■ Directive
Repeat the listing below word for word, stopping after the line that contains "mb = MB(); mb.box((-.026, -.014, -.026), (.026, -.009, .026));".

■ Supplied material
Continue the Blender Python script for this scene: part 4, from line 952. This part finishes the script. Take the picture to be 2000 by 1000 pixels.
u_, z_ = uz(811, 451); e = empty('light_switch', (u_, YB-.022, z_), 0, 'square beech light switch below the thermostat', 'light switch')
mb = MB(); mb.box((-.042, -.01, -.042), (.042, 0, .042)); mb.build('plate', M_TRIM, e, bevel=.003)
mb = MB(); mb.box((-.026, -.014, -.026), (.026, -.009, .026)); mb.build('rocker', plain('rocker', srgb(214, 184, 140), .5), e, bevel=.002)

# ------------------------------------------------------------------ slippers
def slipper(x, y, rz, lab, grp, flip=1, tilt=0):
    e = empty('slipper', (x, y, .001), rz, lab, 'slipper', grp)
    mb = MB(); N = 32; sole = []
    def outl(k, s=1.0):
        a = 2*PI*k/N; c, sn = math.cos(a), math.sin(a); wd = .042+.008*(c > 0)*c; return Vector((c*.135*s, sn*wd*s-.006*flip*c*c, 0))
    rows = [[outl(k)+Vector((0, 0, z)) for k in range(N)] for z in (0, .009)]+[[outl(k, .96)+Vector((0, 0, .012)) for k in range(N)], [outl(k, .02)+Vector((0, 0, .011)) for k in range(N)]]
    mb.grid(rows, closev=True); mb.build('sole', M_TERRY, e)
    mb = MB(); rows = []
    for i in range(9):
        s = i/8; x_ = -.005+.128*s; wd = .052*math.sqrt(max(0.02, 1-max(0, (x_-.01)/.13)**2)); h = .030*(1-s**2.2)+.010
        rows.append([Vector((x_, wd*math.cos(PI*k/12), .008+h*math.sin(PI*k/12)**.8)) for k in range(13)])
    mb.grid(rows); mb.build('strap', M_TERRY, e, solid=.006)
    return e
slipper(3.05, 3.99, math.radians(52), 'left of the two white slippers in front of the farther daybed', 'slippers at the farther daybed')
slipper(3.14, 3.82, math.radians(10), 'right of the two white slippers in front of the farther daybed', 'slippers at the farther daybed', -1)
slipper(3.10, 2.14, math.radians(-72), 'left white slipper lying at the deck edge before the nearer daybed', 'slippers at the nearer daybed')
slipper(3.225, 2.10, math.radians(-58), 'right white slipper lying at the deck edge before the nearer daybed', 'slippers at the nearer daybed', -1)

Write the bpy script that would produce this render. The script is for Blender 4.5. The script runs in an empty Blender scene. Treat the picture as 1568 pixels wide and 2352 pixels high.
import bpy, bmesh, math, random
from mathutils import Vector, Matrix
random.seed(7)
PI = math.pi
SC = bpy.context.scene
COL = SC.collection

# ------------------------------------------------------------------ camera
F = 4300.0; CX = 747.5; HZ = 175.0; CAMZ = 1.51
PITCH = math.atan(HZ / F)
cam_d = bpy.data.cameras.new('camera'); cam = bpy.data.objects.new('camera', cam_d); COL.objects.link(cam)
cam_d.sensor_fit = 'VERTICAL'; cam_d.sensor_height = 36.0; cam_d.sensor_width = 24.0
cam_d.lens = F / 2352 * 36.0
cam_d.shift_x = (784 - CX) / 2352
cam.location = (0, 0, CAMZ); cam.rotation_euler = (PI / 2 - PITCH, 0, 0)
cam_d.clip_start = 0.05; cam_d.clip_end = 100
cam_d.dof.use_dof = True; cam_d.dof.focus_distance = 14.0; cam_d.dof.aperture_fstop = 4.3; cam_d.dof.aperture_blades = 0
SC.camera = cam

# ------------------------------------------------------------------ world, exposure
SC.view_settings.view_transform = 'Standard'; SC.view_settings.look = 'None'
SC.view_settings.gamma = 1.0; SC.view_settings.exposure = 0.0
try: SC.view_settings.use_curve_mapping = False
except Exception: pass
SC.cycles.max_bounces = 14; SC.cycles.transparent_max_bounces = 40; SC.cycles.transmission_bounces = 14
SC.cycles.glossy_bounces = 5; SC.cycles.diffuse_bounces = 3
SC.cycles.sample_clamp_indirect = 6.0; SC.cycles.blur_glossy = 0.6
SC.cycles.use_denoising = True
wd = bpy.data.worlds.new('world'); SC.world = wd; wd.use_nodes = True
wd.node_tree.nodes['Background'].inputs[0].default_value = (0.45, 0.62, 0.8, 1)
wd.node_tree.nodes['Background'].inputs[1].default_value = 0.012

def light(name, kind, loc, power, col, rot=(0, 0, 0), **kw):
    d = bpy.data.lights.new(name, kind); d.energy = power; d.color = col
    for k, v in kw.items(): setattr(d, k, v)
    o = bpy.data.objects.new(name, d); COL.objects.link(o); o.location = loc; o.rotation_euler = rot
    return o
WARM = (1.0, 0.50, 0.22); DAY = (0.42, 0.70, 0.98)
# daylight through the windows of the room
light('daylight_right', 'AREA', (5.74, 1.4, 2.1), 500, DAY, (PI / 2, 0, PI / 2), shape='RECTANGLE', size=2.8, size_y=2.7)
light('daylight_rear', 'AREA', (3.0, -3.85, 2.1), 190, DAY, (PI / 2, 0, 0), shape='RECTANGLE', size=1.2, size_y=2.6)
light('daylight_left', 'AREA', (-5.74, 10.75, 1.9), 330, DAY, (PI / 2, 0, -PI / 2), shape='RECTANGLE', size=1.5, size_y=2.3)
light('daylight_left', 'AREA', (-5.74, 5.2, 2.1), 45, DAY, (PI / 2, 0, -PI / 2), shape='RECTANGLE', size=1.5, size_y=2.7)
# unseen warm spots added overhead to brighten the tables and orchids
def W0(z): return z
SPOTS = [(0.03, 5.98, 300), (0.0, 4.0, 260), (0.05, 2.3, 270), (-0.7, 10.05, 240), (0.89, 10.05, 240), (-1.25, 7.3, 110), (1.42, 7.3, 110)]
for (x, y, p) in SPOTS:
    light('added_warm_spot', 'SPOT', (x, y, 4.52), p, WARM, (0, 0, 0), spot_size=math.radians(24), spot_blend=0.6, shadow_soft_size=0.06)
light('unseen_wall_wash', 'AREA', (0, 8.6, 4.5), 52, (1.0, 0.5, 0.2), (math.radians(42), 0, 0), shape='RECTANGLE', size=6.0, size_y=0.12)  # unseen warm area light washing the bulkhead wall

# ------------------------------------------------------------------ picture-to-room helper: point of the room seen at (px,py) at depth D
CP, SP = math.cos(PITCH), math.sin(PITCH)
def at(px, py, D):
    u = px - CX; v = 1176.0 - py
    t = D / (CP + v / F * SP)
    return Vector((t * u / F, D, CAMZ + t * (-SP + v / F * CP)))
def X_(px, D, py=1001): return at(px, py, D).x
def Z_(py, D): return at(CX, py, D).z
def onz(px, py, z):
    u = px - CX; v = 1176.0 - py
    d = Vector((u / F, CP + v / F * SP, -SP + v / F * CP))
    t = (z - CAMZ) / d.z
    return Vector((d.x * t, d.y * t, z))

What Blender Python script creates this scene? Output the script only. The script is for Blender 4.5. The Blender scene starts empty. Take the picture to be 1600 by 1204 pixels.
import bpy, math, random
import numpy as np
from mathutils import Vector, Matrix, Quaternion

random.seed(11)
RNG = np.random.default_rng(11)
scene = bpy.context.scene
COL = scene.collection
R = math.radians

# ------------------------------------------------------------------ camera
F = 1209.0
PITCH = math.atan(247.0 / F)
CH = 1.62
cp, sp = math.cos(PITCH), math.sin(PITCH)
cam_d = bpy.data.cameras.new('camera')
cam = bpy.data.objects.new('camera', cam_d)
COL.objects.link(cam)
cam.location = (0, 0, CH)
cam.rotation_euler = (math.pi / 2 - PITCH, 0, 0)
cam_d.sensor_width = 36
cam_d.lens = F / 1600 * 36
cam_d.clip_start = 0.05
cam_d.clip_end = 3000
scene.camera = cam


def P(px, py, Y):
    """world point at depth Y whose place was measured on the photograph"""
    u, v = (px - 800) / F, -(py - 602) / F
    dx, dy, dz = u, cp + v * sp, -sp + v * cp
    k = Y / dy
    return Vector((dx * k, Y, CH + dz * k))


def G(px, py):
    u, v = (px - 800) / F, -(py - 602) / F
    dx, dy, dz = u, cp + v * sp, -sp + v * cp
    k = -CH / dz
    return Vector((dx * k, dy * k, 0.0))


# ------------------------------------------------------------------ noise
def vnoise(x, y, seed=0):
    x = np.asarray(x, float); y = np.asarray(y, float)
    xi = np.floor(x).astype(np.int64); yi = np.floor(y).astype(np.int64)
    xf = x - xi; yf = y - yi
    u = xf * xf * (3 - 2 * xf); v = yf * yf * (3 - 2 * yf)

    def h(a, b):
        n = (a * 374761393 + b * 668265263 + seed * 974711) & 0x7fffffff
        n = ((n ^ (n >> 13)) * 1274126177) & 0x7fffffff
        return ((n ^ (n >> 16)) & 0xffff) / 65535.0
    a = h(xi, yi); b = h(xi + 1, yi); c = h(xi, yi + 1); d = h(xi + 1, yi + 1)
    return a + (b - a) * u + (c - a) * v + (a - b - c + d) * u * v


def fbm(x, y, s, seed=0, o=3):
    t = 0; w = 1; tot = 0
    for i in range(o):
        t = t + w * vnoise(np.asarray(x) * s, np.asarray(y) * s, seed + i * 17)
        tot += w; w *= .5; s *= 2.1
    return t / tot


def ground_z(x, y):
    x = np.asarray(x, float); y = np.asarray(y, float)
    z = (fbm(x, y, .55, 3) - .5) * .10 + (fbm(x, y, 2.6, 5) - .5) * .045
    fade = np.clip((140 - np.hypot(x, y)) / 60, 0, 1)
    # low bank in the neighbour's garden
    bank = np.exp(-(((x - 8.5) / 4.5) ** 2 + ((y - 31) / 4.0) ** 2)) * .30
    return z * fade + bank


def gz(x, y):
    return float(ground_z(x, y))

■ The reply
Continue the Blender Python script for this scene: part 4, from line 952. This part finishes the script. Take the picture to be 2000 by 1000 pixels.
u_, z_ = uz(811, 451); e = empty('light_switch', (u_, YB-.022, z_), 0, 'square beech light switch below the thermostat', 'light switch')
mb = MB(); mb.box((-.042, -.01, -.042), (.042, 0, .042)); mb.build('plate', M_TRIM, e, bevel=.003)
mb = MB(); mb.box((-.026, -.014, -.026), (.026, -.009, .026)); mb.build('rocker', plain('rocker', srgb(214, 184, 140), .5), e, bevel=.002)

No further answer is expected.